MATERIAL:
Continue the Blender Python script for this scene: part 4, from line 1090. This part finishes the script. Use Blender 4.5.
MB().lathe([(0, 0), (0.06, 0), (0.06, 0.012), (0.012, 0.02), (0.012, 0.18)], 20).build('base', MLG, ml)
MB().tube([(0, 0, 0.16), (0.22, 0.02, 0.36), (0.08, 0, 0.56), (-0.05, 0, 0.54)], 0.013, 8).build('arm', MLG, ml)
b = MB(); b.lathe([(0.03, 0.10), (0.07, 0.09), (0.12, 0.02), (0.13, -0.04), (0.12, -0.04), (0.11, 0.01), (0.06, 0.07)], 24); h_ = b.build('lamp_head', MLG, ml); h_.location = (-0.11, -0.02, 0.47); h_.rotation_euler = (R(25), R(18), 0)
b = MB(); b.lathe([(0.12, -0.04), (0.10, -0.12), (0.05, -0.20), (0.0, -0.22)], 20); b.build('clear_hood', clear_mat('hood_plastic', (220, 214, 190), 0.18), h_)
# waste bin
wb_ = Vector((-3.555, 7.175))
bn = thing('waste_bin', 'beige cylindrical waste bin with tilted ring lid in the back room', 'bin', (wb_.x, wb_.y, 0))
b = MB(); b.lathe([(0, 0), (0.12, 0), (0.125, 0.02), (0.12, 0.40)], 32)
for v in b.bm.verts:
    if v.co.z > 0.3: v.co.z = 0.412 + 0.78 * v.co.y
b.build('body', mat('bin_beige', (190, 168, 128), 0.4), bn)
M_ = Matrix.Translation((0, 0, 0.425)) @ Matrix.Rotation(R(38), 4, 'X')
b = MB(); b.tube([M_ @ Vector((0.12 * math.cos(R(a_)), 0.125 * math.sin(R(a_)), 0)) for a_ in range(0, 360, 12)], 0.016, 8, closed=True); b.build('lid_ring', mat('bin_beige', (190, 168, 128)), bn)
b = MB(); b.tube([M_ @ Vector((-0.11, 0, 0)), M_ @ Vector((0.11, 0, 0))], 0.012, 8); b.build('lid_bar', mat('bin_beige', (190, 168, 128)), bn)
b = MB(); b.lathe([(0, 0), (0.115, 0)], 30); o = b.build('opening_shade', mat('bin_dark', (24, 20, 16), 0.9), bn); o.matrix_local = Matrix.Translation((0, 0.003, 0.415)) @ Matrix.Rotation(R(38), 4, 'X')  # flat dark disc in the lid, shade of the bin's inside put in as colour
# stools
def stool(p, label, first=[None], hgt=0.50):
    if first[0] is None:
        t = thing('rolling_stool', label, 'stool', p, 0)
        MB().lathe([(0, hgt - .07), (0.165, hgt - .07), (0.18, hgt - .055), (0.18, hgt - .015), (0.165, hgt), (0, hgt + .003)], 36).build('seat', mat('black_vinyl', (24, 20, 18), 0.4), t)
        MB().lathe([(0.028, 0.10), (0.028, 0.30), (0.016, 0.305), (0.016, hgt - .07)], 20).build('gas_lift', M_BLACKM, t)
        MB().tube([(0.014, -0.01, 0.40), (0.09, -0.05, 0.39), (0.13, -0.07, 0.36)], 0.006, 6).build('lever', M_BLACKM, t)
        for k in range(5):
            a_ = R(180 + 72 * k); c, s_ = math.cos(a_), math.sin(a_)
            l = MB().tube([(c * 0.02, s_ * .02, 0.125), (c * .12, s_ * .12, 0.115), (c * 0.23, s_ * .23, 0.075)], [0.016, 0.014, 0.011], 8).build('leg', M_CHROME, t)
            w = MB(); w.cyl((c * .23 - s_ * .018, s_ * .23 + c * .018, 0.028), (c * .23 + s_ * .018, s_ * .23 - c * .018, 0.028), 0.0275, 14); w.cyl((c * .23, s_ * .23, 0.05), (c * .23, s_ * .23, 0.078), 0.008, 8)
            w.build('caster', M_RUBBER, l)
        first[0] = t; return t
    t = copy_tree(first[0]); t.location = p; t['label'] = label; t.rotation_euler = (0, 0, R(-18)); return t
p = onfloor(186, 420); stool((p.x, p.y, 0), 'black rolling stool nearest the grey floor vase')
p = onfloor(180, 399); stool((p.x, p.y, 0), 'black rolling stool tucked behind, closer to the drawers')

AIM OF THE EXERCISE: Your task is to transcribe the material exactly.

EXERCISE RESULT:
Continue the Blender Python script for this scene: part 4, from line 1090. This part finishes the script. Use Blender 4.5.
MB().lathe([(0, 0), (0.06, 0), (0.06, 0.012), (0.012, 0.02), (0.012, 0.18)], 20).build('base', MLG, ml)
MB().tube([(0, 0, 0.16), (0.22, 0.02, 0.36), (0.08, 0, 0.56), (-0.05, 0, 0.54)], 0.013, 8).build('arm', MLG, ml)
b = MB(); b.lathe([(0.03, 0.10), (0.07, 0.09), (0.12, 0.02), (0.13, -0.04), (0.12, -0.04), (0.11, 0.01), (0.06, 0.07)], 24); h_ = b.build('lamp_head', MLG, ml); h_.location = (-0.11, -0.02, 0.47); h_.rotation_euler = (R(25), R(18), 0)
b = MB(); b.lathe([(0.12, -0.04), (0.10, -0.12), (0.05, -0.20), (0.0, -0.22)], 20); b.build('clear_hood', clear_mat('hood_plastic', (220, 214, 190), 0.18), h_)
# waste bin
wb_ = Vector((-3.555, 7.175))
bn = thing('waste_bin', 'beige cylindrical waste bin with tilted ring lid in the back room', 'bin', (wb_.x, wb_.y, 0))
b = MB(); b.lathe([(0, 0), (0.12, 0), (0.125, 0.02), (0.12, 0.40)], 32)
for v in b.bm.verts:
    if v.co.z > 0.3: v.co.z = 0.412 + 0.78 * v.co.y
b.build('body', mat('bin_beige', (190, 168, 128), 0.4), bn)
M_ = Matrix.Translation((0, 0, 0.425)) @ Matrix.Rotation(R(38), 4, 'X')
b = MB(); b.tube([M_ @ Vector((0.12 * math.cos(R(a_)), 0.125 * math.sin(R(a_)), 0)) for a_ in range(0, 360, 12)], 0.016, 8, closed=True); b.build('lid_ring', mat('bin_beige', (190, 168, 128)), bn)
b = MB(); b.tube([M_ @ Vector((-0.11, 0, 0)), M_ @ Vector((0.11, 0, 0))], 0.012, 8); b.build('lid_bar', mat('bin_beige', (190, 168, 128)), bn)
b = MB(); b.lathe([(0, 0), (0.115, 0)], 30); o = b.build('opening_shade', mat('bin_dark', (24, 20, 16), 0.9), bn); o.matrix_local = Matrix.Translation((0, 0.003, 0.415)) @ Matrix.Rotation(R(38), 4, 'X')  # flat dark disc in the lid, shade of the bin's inside put in as colour
# stools
def stool(p, label, first=[None], hgt=0.50):
    if first[0] is None:
        t = thing('rolling_stool', label, 'stool', p, 0)
        MB().lathe([(0, hgt - .07), (0.165, hgt - .07), (0.18, hgt - .055), (0.18, hgt - .015), (0.165, hgt), (0, hgt + .003)], 36).build('seat', mat('black_vinyl', (24, 20, 18), 0.4), t)
        MB().lathe([(0.028, 0.10), (0.028, 0.30), (0.016, 0.305), (0.016, hgt - .07)], 20).build('gas_lift', M_BLACKM, t)
        MB().tube([(0.014, -0.01, 0.40), (0.09, -0.05, 0.39), (0.13, -0.07, 0.36)], 0.006, 6).build('lever', M_BLACKM, t)
        for k in range(5):
            a_ = R(180 + 72 * k); c, s_ = math.cos(a_), math.sin(a_)
            l = MB().tube([(c * 0.02, s_ * .02, 0.125), (c * .12, s_ * .12, 0.115), (c * 0.23, s_ * .23, 0.075)], [0.016, 0.014, 0.011], 8).build('leg', M_CHROME, t)
            w = MB(); w.cyl((c * .23 - s_ * .018, s_ * .23 + c * .018, 0.028), (c * .23 + s_ * .018, s_ * .23 - c * .018, 0.028), 0.0275, 14); w.cyl((c * .23, s_ * .23, 0.05), (c * .23, s_ * .23, 0.078), 0.008, 8)
            w.build('caster', M_RUBBER, l)
        first[0] = t; return t
    t = copy_tree(first[0]); t.location = p; t['label'] = label; t.rotation_euler = (0, 0, R(-18)); return t
p = onfloor(186, 420); stool((p.x, p.y, 0), 'black rolling stool nearest the grey floor vase')
p = onfloor(180, 399); stool((p.x, p.y, 0), 'black rolling stool tucked behind, closer to the drawers')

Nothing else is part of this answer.